The lessons learned from Phase II experimentation are many. From an industrial point of view, the series manufacturing of 456 divertor elements was a successful first¹. The five-month-long assembly process, within extremely tight tolerances, has generated hands-on experience that will prove precious when assembling the ITER divertor. The focus of Phase II, however, was science: subjected to a punishing ITER-like environment, how did the ITER-like divertor behave? Although the accumulated data is still being analyzed, the ITER-like divertor has demonstrated its resistance and performance.
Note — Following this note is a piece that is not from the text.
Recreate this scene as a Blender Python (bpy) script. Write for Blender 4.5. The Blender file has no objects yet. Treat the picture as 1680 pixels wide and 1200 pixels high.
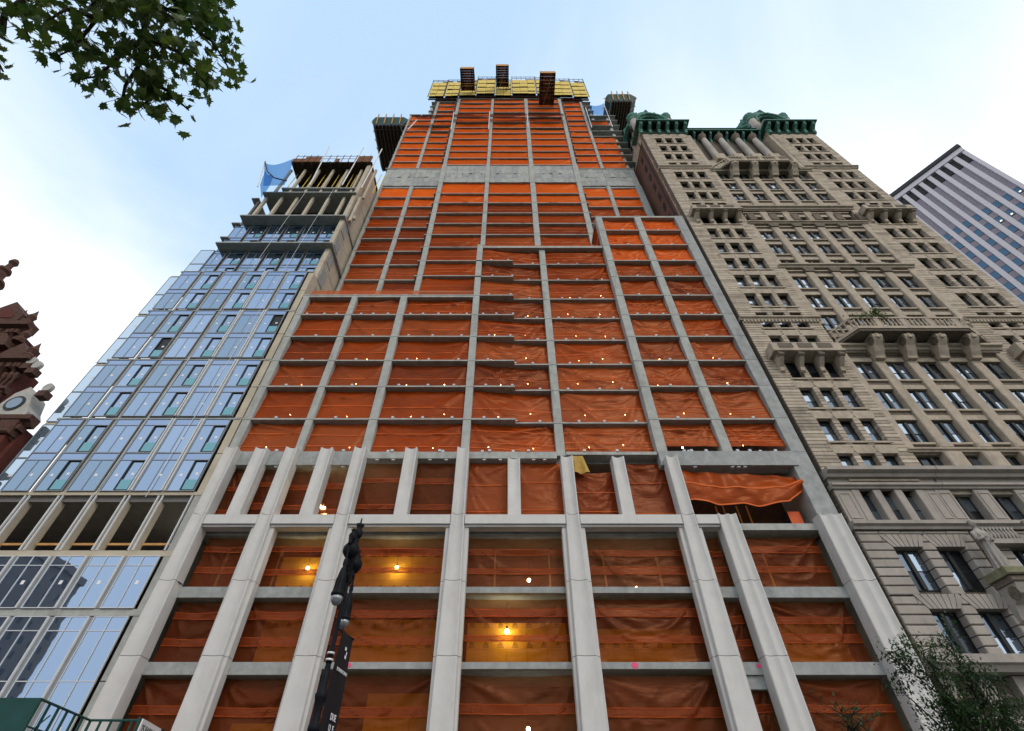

Following the current shutdown, a new experimental campaign will start in the autumn in close collaboration with the ITER Organization and the European Domestic Agency Fusion for Energy. A small proportion (4%) of WEST's Chinese-procured divertor elements will be replaced with European² equivalents and exposed to the same long-duration pulses as in Phase II.

In 2013, the quarter-century-old tokamak Tore Supra decided to reinvent itself and, under the name WEST (for W Environment in Steady-state Tokamak), head for new horizons and objectives. (Click to view larger version...)
In 2013, the quarter-century-old tokamak Tore Supra decided to reinvent itself and, under the name WEST (for W Environment in Steady-state Tokamak), head for new horizons and objectives.
"With the first part of the Phase II campaign now over—and with the second planned this autumn—we will have accumulated a considerable amount of data to model and optimize the lifespan of the divertor in ITER and in future industrial power plants," says Jérôme Bucalossi, head of the CEA institute IRFM (Institute for Magnetic Fusion Research) that operates WEST.

¹The divertor in China's EAST tokamak uses a different technology; the divertor elements for KSTAR (Korea) were manufactured after WEST's; and the JT60-SA team in Japan hasn't launched the fabrication of tungsten-coated elements for its replacement divertor yet.

²Russia, Japan and Europe are procuring the plasma-facing targets for the ITER divertor. Target units from Japan were tested during WEST's Phase I, but with a partially cooled divertor.